Monday, April 03, 2006

from the Interesting Files.

a piece from sunday's washington post called "'Marriage is for White People'".

a snippet for thought:

Often what happens in black America is a sign of what the rest of America can eventually expect...In 1960, 67 percent of black families were headed by a husband and wife, compared to 90.9 percent for whites. By 2000, the figure for white families had dropped to 79.8 percent. Births to unwed white mothers were 22.5 percent in 2001, compared to 2.3 percent in 1960. So my student who thought marriage is for white people may have to rethink that in the future.


and another, which particularly struck me:

...if marriage is to flourish -- in black or white America -- it will have to offer an individual woman something more than a business alliance, a panacea for what ails the community, or an incubator for rearing children.


i think there might be 17 different debates to be had in that last quote alone.

2 comments:

karen gsteiger said...

You know, the problems with the fundamental concept with what we think of as traditional marriage are so ingrained in our Western society that I don't think that any amount of feminist theorizing is necessarily going to change it. Marriage has got a lot of inequality built into it, in terms of women shouldering a lot of the daily, annoying burdens of domestic life, but so far all we really do is talk about it and not really do anything to change it.

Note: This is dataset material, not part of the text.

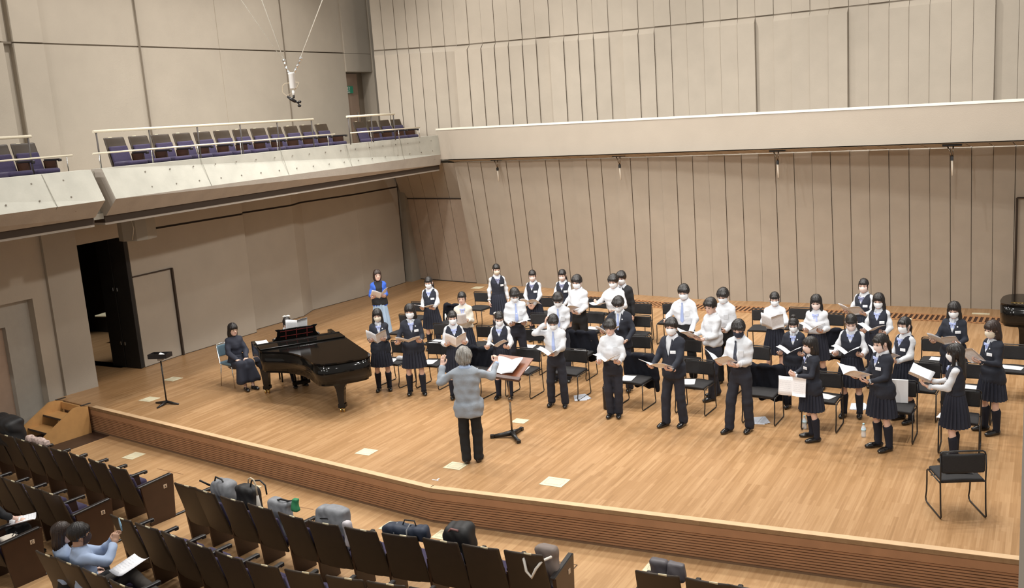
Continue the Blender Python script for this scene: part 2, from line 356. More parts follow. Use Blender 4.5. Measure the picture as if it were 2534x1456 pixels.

Intellectually, I'm an opinionated feminist. But I wind up doing about 75% of the housework at home? Why? Well, because my husband isn't all that much of a self-starter in that regard, and the bathtub must *eventually* be scrubbed. But there's also a part of me that wants to take charge of that aspect of our lives, wants to be control freaky about it, and doesn't necessarily want my husband to get all involved in it. (I'm happiest cleaning when he's not around.) Not like I particularly enjoy doing those sorts of chores or that I don't have more interesting ways to occupy my time, but I think that something is kind of hard-wired there.

Another example...I consider myself to be a well-read, educated individual. Yet, in person, I am nonconfrontational to the point of pathology. That could just be me, but that could also be an effect of having been socialized to be more agreeable.

I am a feminist, yet there are so many ways that I live up to all the stereotypes (I can barely change a lightbulb, for example). I think it's going to take about 100 years of identifying these patterns to *maybe* change anything.

kate.d. said...

karen, your point traditional marriage being ingrained in western culture is one i've been thinking about a lot. i think that the question is, if this is really the case, how do you change it? you point out that you don't think feminist theorizing will do it - i agree. any successful change always comes about as a combination of understanding theory and understanding practice.

in other words, how do we talk about changing marriage for the better AND take action to change marriage for the better?

i will have more on this, as it's been swirling around in my brain!